Sunday, November 9, 2014

Shots rang out...


…but the cliché survived.

Why is it that shots always “ring out” in TV news accounts of shootings? Why aren’t they just “fired”?

It was probably considered a colorful expression when some observer coined it back at the time firearms were invented, but it’s still in use today, and it’s the cliché of clichés. 

In my limited experience with shooting, at a distance small arms fire makes a kind of popping noise, and close up, shots are an insult to your eardrums. You’ll notice that when you see policemen or survivalists’ children practicing at firing ranges they’re always wearing those big ear protectors. Is that so they won’t mistake the “ringing” for their cell phones and become distracted from their targets? I don’t think so.

But there is a ringing sound associated with one particular type of shooting. Anyone who has fired an M-1 rifle will remember the sound of the empty clip leaving the rifle. However -- War Story Ahead -- I may be the only person who can honestly associate “ringing” with the firing of an artillery round.

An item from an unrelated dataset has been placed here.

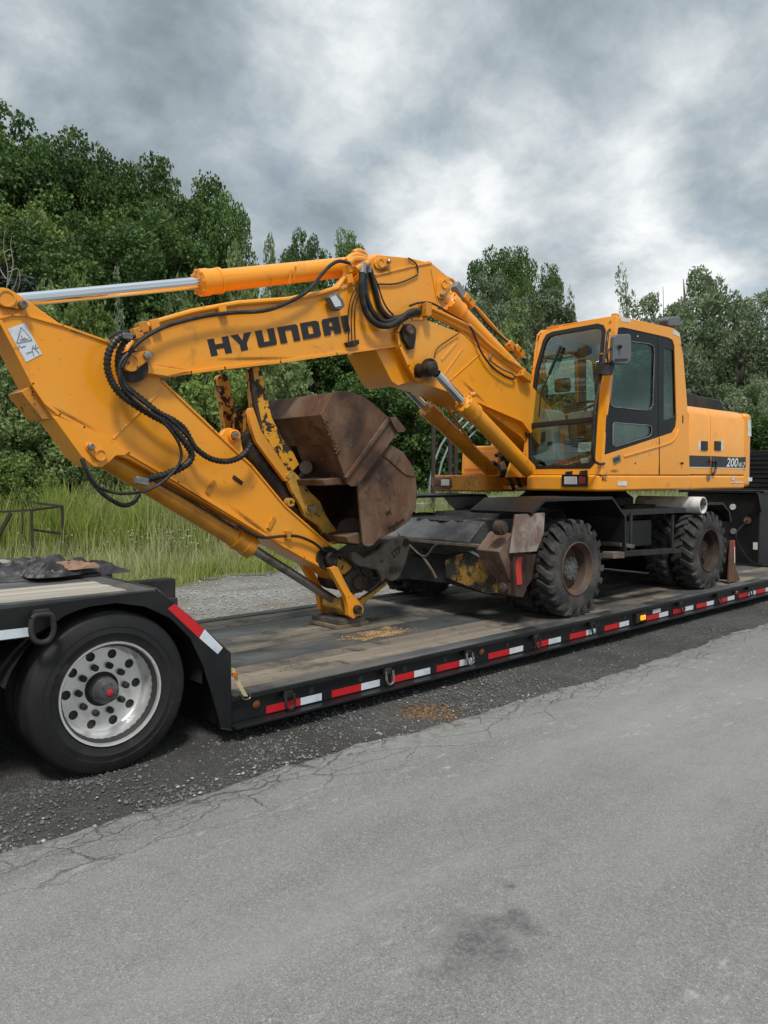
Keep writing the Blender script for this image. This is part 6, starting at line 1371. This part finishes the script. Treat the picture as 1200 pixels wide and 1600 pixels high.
for i, (pxa, pxb, d_, ty, by) in enumerate(((650, 702, 21, 786, 825), (735, 800, 24, 776, 800), (560, 615, 22, 790, 815))):
    a_ = gp(pxa, d_); b_ = gp(pxb, d_); h = ztop(ty, d_)
    o = MB().prism([a_, b_, b_+Vector((0, 0, h)), a_+Vector((0, 0, h))], FH*.7).build('concrete_block', 'concrete', None, bevel=.03, loc=(a_+b_)/2)
    tag(o, ('weathered concrete block beside the thin post left of the greenhouse', 'pale concrete block seen under the far platform of the excavator', 'pale concrete block hidden mostly behind the rusty buckets')[i], 'concrete block')
RK = thing('scrap_rack', 'rusty square tube frame rack half sunk in tall grass behind the rear deck', 'rack', gp(50, 15.0))
def rk(name, *pp, r=.022):
    for a_, b_ in zip(pp, pp[1:]): MB().bar(a_, b_, r*2, r*2).build(name, 'rack_rust', RK)
def rp(px, py, d_): p = gp(px, d_); p.z = ztop(py, d_); return p
A, B, C_, D_ = rp(35, 783, 15.6), rp(97, 791, 15.2), rp(49, 797, 14.4), rp(-20, 801, 14.6)
rk('top_rail', A, B); rk('top_rail', B, C_); rk('top_rail', C_, D_)
for P_ in (A, B, C_): rk('post', P_, Vector((P_.x, P_.y, 0)))
rk('lower_rail', rp(50, 828, 14.5), rp(95, 834, 15.2)); rk('brace', rp(16, 802, 14.5), rp(-8, 845, 14.5), r=.03)

# ------------------------------------------------------------------ trees
def leaf_cloud(pts, size, elong=1.0, up=.3, droop=0, rs=None):
    rs = rs or rng; n = len(pts); pts = np.asarray(pts)
    nrm = rs.normal(0, 1, (n, 3)); nrm[:, 2] += up; nrm /= np.linalg.norm(nrm, axis=1)[:, None]
    t = rs.normal(0, 1, (n, 3)); t[:, 2] -= droop
    t -= nrm*(t*nrm).sum(1)[:, None]; t /= np.linalg.norm(t, axis=1)[:, None]+1e-9; b = np.cross(nrm, t)
    s = size*rs.uniform(.6, 1.25, (n, 1)); L = t*s*elong; W_ = b*s*.5
    V = np.stack([pts-L*.5, pts+W_-L*.05, pts+L*.5, pts-W_-L*.05], 1).reshape(-1, 3)
    F = np.arange(n*4).reshape(-1, 4); return V, F
def crown_points(rs, n_clump, n_leaf, rx, rz, shape='round', clr=.28, zc=0, flat=.8, full=0):
    """clump centres fill an uneven crown; leaves gather on the outer part of each clump"""
    cs = []
    lobes = [(rs.normal(0, .38-.08*full, 3), rs.uniform(.45+.12*full, .75+.08*full)) for _ in range(int(7+2*full))]
    while len(cs) < n_clump:
        q = rs.uniform(-1, 1, 3)
        if shape == 'round':
            ok = any(np.linalg.norm((q-l[0])/l[1]) < 1 for l in lobes) and np.linalg.norm(q) < 1.0
            if not ok or (np.linalg.norm(q) < .45 and rs.random() < .6): continue
        elif shape == 'cone':
            r_ = math.hypot(q[0], q[1]); lim = .95*(1-(q[2]+1)/2)**.75+.05
            if r_ > lim or (r_ < lim*.4 and rs.random() < .5): continue
        cs.append(q)
    cs = np.array(cs)*np.array([rx, rx, rz]); sz = clr*rx*rs.uniform(.55, 1.25, n_clump)
    P = []
    for c, s in zip(cs, sz):
        k = int(n_leaf*(s/(clr*rx))**1.6)+4
        d = rs.normal(0, 1, (k, 3)); d /= np.linalg.norm(d, axis=1)[:, None]
        r_ = s*rs.uniform(.25, 1.0, (k, 1))**.45; P.append(c+d*r_*np.array([1, 1, flat]))
    P = np.concatenate(P); P[:, 2] += zc; return P, cs+np.array([0, 0, zc])
class TreeKind: pass
def make_tree(seed, kind, leafmat):
    rs = np.random.default_rng(seed); T = TreeKind(); T.mat = leafmat
    # unit tree: 10 m tall, scaled on placement
    if kind == 'broad':
        P, cs = crown_points(rs, 170, 230, 3.0, 3.0, 'round', .20, 7.0, .7, 1); V, F = leaf_cloud(P, .105, 1.15, .5, rs=rs)
    elif kind == 'tall':
        P, cs = crown_points(rs, 150, 210, 2.4, 3.5, 'round', .22, 6.5, .75, .5); V, F = leaf_cloud(P, .10, 1.15, .5, rs=rs)
    elif kind == 'willow':
        P, cs = crown_points(rs, 200, 200, 3.1, 4.4, 'round', .16, 5.6, 1.1, .7)
        P[:, 2] += 0; V, F = leaf_cloud(P, .085, 2.6, .0, -.6, rs=rs)
    elif kind == 'willow_spire':
        P, cs = crown_points(rs, 150, 110, 2.2, 5.0, 'cone', .2, 5.0, 1.8); V, F = leaf_cloud(P, .10, 2.6, .0, -.9, rs=rs)
    elif kind == 'bush':
        P, cs = crown_points(rs, 150, 190, 5.0, 5.2, 'round', .17, 4.6, .9, .6); P[:, 2] = np.maximum(P[:, 2], .1); V, F = leaf_cloud(P, .17, 2.0, .2, -.2, rs=rs)
    elif kind == 'pine':
        P, cs = crown_points(rs, 170, 110, 2.6, 5.0, 'cone', .17, 5.0, .45); V, F = leaf_cloud(P, .085, 4.5, .2, .2, rs=rs)
    T.leaf = npmesh('crown', V, F, leafmat, 4)
    mb = MB(); tr = [Vector((0, 0, -.2)), Vector((rs.normal(0, .08), rs.normal(0, .08), 2)), Vector((rs.normal(0, .2), rs.normal(0, .2), 4.5)), Vector((rs.normal(0, .3), rs.normal(0, .3), 7.5)), Vector((0, 0, 9.2))]
    tr = crom(tr, 3); n = len(tr); mb.tube(tr, [.20*(1-i/(n-1))**.8+.015 for i in range(n)], 7)
    for k in range(26):
        c = Vector(cs[rs.integers(len(cs))]); h = max(.6, c.z*rs.uniform(.45, .8)); b0 = tr[min(n-1, int(h/9.2*(n-1)))]
        mid = b0.lerp(c, .5)+Vector((rs.normal(0, .15), rs.normal(0, .15), rs.normal(.2, .2)))
        mb.tube(crom([b0, mid, c], 3), [.06, .05, .045, .035, .025, .02, .012][:7], 5)
    t_ = mb.build('trunk', 'bark', None, normals=False); T.trunk = t_.data; bpy.data.objects.remove(t_); return T
KIND = {'broad': [make_tree(s, 'broad', 'leaf_broad') for s in (1, 2, 3)], 'tall': [make_tree(s, 'tall', 'leaf_broad') for s in (4, 5)],
        'light': [make_tree(8, 'broad', 'leaf_light')],
        'willow': [make_tree(s, 'willow', 'leaf_willow') for s in (10, 11, 12)], 'spire': [make_tree(14, 'willow_spire', 'leaf_willow'), make_tree(15, 'willow_spire', 'leaf_light')],
        'bush': [make_tree(20, 'bush', 'leaf_shrub'), make_tree(21, 'bush', 'leaf_light'), make_tree(22, 'bush', 'leaf_broad')], 'pine': [make_tree(30, 'pine', 'needles')]}
TN = {'broad': 'broadleaf_tree', 'tall': 'broadleaf_tree', 'light': 'broadleaf_tree', 'willow': 'willow_tree', 'spire': 'willow_tree', 'bush': 'shrub', 'pine': 'pine_tree'}
def tree(kind, var, px, dist, top, wpx, label, group, cat=None):
    K = KIND[kind][var % len(KIND[kind])]; p = gp(px, dist); h = ztop(top, dist)*1.03
    base_r = {'broad': 3.0, 'tall': 2.4, 'light': 3.0, 'willow': 3.1, 'spire': 2.2, 'bush': 4.6, 'pine': 2.6}[kind]
    w_ = wpx/1200*dist/2/base_r
    t = bpy.data.objects.new(TN[kind], None); col.objects.link(t); t.location = p; t.rotation_euler = (0, 0, rng.uniform(0, 6.28))
    t.scale = (w_, w_, h/10); t['label'] = label; t['category'] = cat or ('shrub' if kind == 'bush' else 'tree'); t['group'] = group
    for nm, d_ in (('crown', K.leaf), ('trunk', K.trunk)):
        o = bpy.data.objects.new(nm, d_); col.objects.link(o); o.parent = t
    return t
GF, GW, GS = 'tall trees of the wood on the left', 'willows behind the excavator', 'shrubs along the foot of the wood'
FOREST = [  # kind, variant, px, distance, top y, width px, label
 ('tall', 0, 20, 36, 160, 170, 'tallest dark green tree at the left edge of the photo'),
 ('broad', 0, 95, 38, 205, 170, 'dark green tree just right of the tallest one, its round top against the cloud'),
 ('light', 0, 75, 33, 300, 150, 'yellowish green tree in front of the tall dark trees at the left edge'),
 ('broad', 1, 150, 37, 255, 130, 'dark tree where the treeline steps down from the tall left group'),
 ('tall', 1, 196, 38, 268, 90, 'slim airy tree with sky gaps between the left group and the round crowns'),
 ('broad', 2, 262, 37, 258, 150, 'round dark tree with the domed top right of the slim airy tree'),
 ('broad', 0, 335, 36, 312, 120, 'dark tree at the right shoulder of the left wood, sloping to open sky'),
 ('tall', 1, 352, 37, 348, 62, 'narrow tree forming the right end of the left wood'),
 ('broad', 1, 230, 31, 340, 170, 'mid green tree filling the wood under the domed top, above the chrome rod'),
 ('broad', 2, 130, 31, 330, 170, 'dense green tree low in the wood above the left end of the chrome rod'),
 ('tall', 1, 310, 31, 370, 110, 'green tree low in the wood above the arm cylinder head'),
 ('pine', 0, 0, 27, 310, 190, 'dark pine with drooping boughs at the left edge above the arm tip'),
 ('broad', 0, -130, 36, 170, 260, 'dark tree mostly cut off by the left edge of the photo'),
 ('tall', 1, 532, 44, 345, 75, 'tree poking up behind the boom top with a feathery crown'),
 ('broad', 1, 478, 46, 388, 90, 'low dark tree line crown behind the arm cylinder'),
 ('broad', 2, 620, 44, 430, 130, 'dark tree hidden mostly behind the top of the boom'),
 ('broad', 0, 782, 46, 398, 110, 'dark tree with open crown against bright cloud right of the boom'),
 ('tall', 1, 843, 45, 402, 66, 'dark upright tree beside the gap of sky left of the cab'),
 ('light', 0, 805, 43, 432, 70, 'bright green crown between the two dark trees right of the boom'),
 ('broad', 1, 560, 34, 520, 190, 'dark tree in the wood behind the rusty bucket'),
 ('broad', 2, 640, 34, 500, 190, 'dark tree behind the bend between the two booms'),
 ('broad', 0, 700, 36, 520, 160, 'dark tree behind the lift cylinders'),
 ('broad', 1, 480, 33, 470, 160, 'dark green tree behind the painted lettering on the boom'),
]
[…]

Actually it had less to do with the sound itself than with my position relative to it. 

I was engaged in “O and S”-ing an artillery piece. The purpose of orientation and synchronization is to arrange for the gun to fire in the direction the radar is pointing when it’s indicating a target. They probably do it digitally today, but when I was involved with it it required sticking your head into the breech and boresighting on some feature of the landscape. That’s what I was doing when a very large gun 20 yards away fired. The sound reverberated in the confined space in which my head was enclosed, and my ears were ringing the rest of the day.  

But I don’t cite that as justification for furthering the use of the cliché; in fact, I think the expression ought to be banned in polite journalism. Certainly you don’t hear it in ordinary verbal (non-TV-anchor) descriptions of gunfights. More likely it will be,       “I heard these three shots, bam, bam, bam…”  The police would record,  in their famously stilted language, that "the perpetrator fired three rounds from a .38 caliber pistol at the responding officer, who returned fire, striking the deceased in the upper torso…” (but you hardly ever see anything there about anything “ringing”). 

I make fun of how the police talk, but their descriptions aren't any duller than what you get from TV, where shots always ring out, bullets start flying and, inevitably, it turns into a war zone. Gotta be something between cop jargon and TV cliché. I'll have to work on it.